# What to work on
Work out how many lines have "Take" in them. Give only that number.

----- Items -----

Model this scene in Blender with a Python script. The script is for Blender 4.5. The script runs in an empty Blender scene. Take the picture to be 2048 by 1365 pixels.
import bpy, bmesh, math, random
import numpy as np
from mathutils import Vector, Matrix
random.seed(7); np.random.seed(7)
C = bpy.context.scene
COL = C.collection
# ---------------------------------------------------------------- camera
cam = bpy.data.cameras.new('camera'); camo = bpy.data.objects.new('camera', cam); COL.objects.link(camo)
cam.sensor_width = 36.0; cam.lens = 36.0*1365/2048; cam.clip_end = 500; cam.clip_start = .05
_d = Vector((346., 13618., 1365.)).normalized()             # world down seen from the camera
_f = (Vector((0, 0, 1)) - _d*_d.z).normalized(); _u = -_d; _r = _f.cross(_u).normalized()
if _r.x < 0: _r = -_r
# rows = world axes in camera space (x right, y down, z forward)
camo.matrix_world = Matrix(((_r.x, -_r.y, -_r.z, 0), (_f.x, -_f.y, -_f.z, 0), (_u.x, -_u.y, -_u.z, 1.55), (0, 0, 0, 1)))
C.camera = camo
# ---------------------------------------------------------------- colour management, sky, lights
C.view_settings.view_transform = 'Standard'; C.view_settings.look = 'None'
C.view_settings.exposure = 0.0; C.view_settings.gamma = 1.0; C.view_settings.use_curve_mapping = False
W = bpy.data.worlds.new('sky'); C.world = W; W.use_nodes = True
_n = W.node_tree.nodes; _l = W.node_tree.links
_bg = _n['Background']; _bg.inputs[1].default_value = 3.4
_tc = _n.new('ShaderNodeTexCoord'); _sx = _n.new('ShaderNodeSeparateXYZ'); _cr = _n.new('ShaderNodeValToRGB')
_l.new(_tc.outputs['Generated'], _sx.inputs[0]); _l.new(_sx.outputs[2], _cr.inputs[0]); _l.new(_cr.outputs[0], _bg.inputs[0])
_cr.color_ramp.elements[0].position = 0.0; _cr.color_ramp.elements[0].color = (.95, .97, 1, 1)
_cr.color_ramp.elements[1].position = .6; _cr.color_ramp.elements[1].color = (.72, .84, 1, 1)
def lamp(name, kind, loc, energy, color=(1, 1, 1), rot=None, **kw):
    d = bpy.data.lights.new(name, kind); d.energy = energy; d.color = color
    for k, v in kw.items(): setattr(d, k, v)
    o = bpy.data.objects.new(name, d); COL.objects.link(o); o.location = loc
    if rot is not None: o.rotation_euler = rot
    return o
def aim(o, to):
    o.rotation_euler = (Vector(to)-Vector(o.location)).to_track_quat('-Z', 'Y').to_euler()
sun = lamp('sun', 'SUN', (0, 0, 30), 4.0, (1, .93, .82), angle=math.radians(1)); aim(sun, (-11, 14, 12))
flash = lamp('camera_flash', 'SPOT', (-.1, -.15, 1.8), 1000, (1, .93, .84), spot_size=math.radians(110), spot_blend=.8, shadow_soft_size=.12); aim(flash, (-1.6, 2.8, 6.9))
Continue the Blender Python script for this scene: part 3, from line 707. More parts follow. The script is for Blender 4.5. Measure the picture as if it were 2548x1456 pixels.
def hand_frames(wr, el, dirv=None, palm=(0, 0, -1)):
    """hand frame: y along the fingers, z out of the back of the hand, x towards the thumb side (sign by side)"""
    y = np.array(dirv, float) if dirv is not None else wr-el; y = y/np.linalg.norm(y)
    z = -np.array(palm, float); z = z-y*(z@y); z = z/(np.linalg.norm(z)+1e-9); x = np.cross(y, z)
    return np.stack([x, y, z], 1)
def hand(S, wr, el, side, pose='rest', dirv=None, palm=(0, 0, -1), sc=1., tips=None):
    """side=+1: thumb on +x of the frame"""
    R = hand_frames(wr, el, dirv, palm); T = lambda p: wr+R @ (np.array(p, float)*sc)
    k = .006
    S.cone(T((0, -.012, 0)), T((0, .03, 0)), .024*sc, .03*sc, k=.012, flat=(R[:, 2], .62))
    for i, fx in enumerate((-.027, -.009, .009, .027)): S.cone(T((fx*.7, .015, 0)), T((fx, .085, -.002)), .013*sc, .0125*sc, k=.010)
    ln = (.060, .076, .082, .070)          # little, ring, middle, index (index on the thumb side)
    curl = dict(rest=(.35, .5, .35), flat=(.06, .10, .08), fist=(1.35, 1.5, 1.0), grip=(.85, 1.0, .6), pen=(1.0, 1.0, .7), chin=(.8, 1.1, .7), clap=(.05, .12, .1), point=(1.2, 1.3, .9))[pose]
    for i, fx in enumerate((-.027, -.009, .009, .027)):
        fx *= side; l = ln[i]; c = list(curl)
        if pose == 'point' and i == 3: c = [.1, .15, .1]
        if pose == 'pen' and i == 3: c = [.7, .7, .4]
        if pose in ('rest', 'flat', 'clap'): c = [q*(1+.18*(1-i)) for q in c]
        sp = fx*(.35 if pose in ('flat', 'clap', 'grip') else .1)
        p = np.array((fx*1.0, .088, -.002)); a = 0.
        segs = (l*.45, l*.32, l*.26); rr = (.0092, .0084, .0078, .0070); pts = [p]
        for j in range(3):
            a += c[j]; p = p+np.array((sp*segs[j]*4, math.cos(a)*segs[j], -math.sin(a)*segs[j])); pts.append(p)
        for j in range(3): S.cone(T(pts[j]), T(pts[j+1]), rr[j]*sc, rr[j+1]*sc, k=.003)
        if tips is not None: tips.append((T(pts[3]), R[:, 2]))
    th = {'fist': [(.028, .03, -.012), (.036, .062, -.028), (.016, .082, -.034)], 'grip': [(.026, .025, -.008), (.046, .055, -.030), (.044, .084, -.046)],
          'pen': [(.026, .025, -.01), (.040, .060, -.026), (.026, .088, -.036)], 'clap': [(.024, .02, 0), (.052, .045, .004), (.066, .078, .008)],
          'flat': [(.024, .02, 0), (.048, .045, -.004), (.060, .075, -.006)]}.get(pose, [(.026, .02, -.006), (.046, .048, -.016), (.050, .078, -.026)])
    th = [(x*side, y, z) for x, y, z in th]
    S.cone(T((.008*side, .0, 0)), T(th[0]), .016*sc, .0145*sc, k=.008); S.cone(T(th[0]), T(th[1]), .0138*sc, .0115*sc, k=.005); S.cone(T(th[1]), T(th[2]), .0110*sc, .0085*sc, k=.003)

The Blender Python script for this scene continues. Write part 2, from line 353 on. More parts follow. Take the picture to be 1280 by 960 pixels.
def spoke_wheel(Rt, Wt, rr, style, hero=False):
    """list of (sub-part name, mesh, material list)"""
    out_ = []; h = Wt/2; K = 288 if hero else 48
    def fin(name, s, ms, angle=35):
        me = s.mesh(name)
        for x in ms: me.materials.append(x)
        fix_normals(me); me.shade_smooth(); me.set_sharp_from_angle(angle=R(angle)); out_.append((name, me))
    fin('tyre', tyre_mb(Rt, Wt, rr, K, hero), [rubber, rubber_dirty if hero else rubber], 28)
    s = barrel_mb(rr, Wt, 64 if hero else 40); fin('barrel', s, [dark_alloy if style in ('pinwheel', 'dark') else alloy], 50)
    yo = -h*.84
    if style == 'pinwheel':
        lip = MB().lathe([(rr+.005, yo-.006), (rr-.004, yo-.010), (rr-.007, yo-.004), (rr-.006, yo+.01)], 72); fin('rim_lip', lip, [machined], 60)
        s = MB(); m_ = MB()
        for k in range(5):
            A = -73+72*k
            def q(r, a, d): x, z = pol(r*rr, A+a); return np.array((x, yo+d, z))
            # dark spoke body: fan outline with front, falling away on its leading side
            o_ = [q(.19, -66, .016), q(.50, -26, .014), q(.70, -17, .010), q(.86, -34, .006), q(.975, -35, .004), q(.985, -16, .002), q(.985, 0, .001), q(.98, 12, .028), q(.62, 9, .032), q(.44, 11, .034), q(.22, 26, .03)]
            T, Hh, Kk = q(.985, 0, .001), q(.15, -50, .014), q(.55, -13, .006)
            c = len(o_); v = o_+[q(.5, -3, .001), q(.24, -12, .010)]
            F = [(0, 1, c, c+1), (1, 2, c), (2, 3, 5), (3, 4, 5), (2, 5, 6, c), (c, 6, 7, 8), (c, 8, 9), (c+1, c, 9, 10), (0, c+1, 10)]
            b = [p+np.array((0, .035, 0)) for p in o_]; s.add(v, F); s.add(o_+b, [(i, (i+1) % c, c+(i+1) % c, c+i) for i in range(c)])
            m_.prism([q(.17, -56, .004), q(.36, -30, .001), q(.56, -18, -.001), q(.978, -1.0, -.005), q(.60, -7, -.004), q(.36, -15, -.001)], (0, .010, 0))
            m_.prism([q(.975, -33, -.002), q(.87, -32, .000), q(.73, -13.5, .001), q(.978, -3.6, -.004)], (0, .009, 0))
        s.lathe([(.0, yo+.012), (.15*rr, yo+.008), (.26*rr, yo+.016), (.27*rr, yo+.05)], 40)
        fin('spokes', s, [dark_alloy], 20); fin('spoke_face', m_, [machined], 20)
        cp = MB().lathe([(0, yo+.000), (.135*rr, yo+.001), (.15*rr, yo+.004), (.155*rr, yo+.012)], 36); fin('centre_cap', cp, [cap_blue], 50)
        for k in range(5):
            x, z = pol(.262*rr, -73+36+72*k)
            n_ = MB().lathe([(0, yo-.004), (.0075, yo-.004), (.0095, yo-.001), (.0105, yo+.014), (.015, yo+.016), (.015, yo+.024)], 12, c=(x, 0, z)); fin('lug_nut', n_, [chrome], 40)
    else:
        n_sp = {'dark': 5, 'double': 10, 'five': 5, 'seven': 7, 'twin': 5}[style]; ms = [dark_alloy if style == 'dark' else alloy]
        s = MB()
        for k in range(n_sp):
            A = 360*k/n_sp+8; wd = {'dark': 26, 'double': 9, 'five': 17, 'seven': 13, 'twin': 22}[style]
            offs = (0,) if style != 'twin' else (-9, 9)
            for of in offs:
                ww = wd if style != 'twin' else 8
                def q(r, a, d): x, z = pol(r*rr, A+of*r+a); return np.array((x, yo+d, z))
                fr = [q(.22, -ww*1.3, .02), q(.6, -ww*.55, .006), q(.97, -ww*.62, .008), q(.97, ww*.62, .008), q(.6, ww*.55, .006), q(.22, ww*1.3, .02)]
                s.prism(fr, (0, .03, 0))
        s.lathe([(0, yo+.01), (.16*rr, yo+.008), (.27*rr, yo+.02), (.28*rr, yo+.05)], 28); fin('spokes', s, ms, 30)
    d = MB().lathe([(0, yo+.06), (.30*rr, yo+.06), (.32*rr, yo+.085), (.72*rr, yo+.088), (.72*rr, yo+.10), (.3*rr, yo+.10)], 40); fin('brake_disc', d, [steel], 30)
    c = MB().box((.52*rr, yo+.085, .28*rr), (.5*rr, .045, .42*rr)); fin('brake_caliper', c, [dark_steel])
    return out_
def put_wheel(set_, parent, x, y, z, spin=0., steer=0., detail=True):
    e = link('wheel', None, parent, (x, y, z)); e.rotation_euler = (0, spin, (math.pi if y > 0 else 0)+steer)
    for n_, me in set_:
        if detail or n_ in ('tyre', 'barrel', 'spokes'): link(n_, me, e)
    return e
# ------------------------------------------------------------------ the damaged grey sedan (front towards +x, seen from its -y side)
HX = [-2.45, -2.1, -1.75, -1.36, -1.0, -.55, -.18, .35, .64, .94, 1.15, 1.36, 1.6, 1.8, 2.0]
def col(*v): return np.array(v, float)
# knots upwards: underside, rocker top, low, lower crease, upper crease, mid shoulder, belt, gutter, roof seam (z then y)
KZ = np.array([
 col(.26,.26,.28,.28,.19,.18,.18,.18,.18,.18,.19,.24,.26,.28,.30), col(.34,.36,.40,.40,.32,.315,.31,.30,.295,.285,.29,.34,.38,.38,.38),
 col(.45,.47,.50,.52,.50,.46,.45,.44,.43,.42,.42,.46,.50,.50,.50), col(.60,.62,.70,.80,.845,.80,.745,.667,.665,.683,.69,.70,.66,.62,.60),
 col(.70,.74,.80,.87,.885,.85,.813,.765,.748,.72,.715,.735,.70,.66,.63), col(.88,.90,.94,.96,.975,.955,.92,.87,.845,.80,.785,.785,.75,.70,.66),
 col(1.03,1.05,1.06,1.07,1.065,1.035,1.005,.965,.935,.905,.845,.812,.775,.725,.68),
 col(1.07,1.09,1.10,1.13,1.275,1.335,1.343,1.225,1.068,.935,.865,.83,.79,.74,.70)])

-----

# Output below
2